Friday, November 4, 2016

EuroTrip 110416

Eurail pass train travel has been superb ... for the most part. The cheerful ticket agent in Amsterdam seemed almost excited to be helping us, an attitude we were later to look back on fondly. We were headed to Leipzig, in the former communist east, with a change of trains in Frankfurt. For our first lap we had a very nice 6-seat compartment to ourselves. It was modern, clean and fitted with smudge-free windows - terrific! Trains are indeed sleek and fast. But one downside is the difficulty of photographing a view that suddenly appears and is abruptly replaced. 
In Frankfurt's huge station we determined the connection's track number and grabbed a bite to eat. Suddenly Helen realized the track number had been changed, so we hastened to the new track and climbed aboard the first available car, soon to depart. I hoisted our luggage onto the overheard rack above empty seats. We were promptly informed by seated passengers that we had taken reserved seats. I pulled down our luggage and we searched for unreserved seats. Up go the heavy bags, and again - in German, of course - came perturbed voices. Down came the suitcases and backpacks. Helen and I had to sit separately, each by a resolutely grumpy person. After ten minutes or so the man next to me got up (kindness?) and moved to one of the verboten seats we had left under duress. Helen and I were reunited and I quickly made my way through several cars looking for 1st class quarters. We had paid a bit more for 1st class, but I found only occupied 2nd class cars. 

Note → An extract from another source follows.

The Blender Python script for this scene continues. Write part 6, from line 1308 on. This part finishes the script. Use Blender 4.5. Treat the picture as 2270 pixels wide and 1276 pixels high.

Several days later we were again traveling, having nestled into a pleasant unoccupied compartment. Now a bit wary, we took seats near the door, moving to window seats only after the train was well underway. After several minutes a young couple entered gently claiming we were in their reserved seats ... but no problem, we could stay put. Helen offered them chocolate which was declined. Then he offered us really good chocolate, which we readily accepted. We were heading to Prague with a change in Dresden, which I imagined must still be terribly depressing. The young couple were happily returning home to Dresden. He is an architect, she an art historian. Much of their home town has been rebuilt from complete rubble to look like Dresden pre-WW2. He regretted that the remaining architecture was obliged to be boxy and boring. He said that as we crossed the river we must peer out the other side of the train to catch the reconstructed vision of a Canaletto painting. Nice couple ...  and I'm always pleased to discover positive aspects of any place I've too easily dismissed.